Since we’re focusing on pass rush, I should mention that this alignment on the defensive line is not something you’re likely to see if head coach Sean McDermott and defensive coordinator/assistant head coach Leslie Frazier think it’s a run play. When they were convinced it was a pass, they loved to use these large gaps. There are a few things they can do as a result of this, but the overarching rationale is that you can dictate how the line responds to a large degree.

For this play, you can see the left guard doesn’t end up helping anyone a whole lot. Everyone else ends up in a one-on-one. This is a pretty simple design but ensures you have at least some of your players going talent vs. talent with their opponent. Pretty much everyone wins, but Stafford does a good job getting the ball out fast. In addition to the seven sacks by Buffalo, they had 15 QB hits. That means Stafford hit the turf at least 22 times.

Play 5

This has a large gap as noted above, but the alignments overall have a lot of differences. I have Ed Oliver circled as he appears to be the player this design looks to be scheming to a clear lane. Note how Von Miller is on an island to our left side. Oliver is very close to DaQuan Jones, both of whom are on our right side. Greg Rousseau is pulling some Wide-9. Rousseau and Jones both cut inside hard, while Oliver cuts outside trying to stunt around the right tackle. Rob Havenstein shows off his veteran savvy and does a good job picking it up. As you may have noticed, the entire offensive line doesn’t fare as well as Havenstein.

Play 6

While it’s true of every NFL coach, it’s especially true that you don’t want to telegraph your play against the Bills. The lack of a running back remotely near Stafford tips their hand and Buffalo’s defensive line is ready to stampede. At the pause, I wanted everyone to notice Jordan Phillips’s left hand. He need to work in a pretty tight space, even with his spin move working as well as it did. He has the presence of mind to do a compact swim move so as not to get caught up in the clutter.

Play 7

A pass rush can certainly help make things happen for the defense, but I felt it was important to show that even when things are going well there are ways to beat it. Stafford again gets the ball out pretty quick and essentially throws the perfect pass for this play.

Play 8

There’s some play design trickery here, but without individual effort that’d all be for naught. A bit of help slows down Von Miller, though he’s still pretty successful. The other 75% of the defensive line all beat their matchups and meet in the middle of Matthew Stafford. Would you believe that the first eight plays all came from the first half? Right from the start, the pass rush was making it their game.

Play 9

I could have used a myriad of second-half plays to show off what I was looking to cover, but in the end I selected this one toward the end of the game. Why this one? Up 21 points, Buffalo could have gone pretty ho-hum. They’re still using stunts to confuse the linemen. Aggressive to the end.

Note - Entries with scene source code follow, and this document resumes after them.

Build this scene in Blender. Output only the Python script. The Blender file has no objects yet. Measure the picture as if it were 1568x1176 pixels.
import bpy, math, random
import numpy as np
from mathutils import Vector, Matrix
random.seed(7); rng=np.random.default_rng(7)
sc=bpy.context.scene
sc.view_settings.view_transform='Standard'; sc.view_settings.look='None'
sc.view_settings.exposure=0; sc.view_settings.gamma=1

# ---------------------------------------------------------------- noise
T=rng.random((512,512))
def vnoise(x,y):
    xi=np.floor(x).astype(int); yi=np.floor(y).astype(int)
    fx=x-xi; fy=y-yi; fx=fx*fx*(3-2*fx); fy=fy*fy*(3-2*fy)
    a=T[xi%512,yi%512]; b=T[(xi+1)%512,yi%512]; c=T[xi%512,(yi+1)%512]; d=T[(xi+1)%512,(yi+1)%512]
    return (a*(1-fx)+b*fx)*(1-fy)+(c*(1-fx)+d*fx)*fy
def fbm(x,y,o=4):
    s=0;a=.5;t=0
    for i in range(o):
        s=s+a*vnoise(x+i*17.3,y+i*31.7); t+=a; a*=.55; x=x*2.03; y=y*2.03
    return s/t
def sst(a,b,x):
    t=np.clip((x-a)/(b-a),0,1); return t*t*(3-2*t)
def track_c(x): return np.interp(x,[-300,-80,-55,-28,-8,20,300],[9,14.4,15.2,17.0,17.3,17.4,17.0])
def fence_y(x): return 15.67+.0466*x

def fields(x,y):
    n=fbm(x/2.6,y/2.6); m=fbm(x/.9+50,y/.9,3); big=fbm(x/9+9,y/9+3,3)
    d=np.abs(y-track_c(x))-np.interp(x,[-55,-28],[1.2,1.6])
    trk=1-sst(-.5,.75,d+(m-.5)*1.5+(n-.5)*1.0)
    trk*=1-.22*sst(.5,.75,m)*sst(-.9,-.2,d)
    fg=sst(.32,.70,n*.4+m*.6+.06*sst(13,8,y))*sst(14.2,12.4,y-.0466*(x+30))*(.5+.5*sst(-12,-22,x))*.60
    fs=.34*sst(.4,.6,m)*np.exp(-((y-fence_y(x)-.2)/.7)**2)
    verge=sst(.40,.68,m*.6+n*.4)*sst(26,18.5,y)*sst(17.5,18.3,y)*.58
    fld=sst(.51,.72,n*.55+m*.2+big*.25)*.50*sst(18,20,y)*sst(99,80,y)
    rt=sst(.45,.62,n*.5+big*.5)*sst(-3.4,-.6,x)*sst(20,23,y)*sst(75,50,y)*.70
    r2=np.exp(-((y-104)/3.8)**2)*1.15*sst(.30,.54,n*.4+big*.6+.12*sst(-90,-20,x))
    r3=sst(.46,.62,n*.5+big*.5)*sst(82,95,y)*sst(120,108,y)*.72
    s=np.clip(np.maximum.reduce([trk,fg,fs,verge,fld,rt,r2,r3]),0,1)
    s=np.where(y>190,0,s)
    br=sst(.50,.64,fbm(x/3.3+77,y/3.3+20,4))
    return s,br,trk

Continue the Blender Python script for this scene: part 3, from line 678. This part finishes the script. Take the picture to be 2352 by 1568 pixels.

I don’t know if you can predict the same results every week, but absolutely appreciate this week’s performance as the pass rush was a master class. Quite literally, you could make a good-length highlight reel for every single defensive lineman. While the coaches put everyone in good position, the players executed at an incredibly high level.

So why won’t I predict the same results every week? First and foremost, it would be hard to be this dialed in emotionally and mentally every week. Second, Matthew Stafford is not a mobile quarterback, which allows the defense to attack more. Other quarterbacks will dictate a different approach. Third, while this isn’t some reinvention of the wheel for Buffalo, there are a few new things that will need to be studied by opponents. As the league sees what Buffalo is doing, some countermeasures should be expected.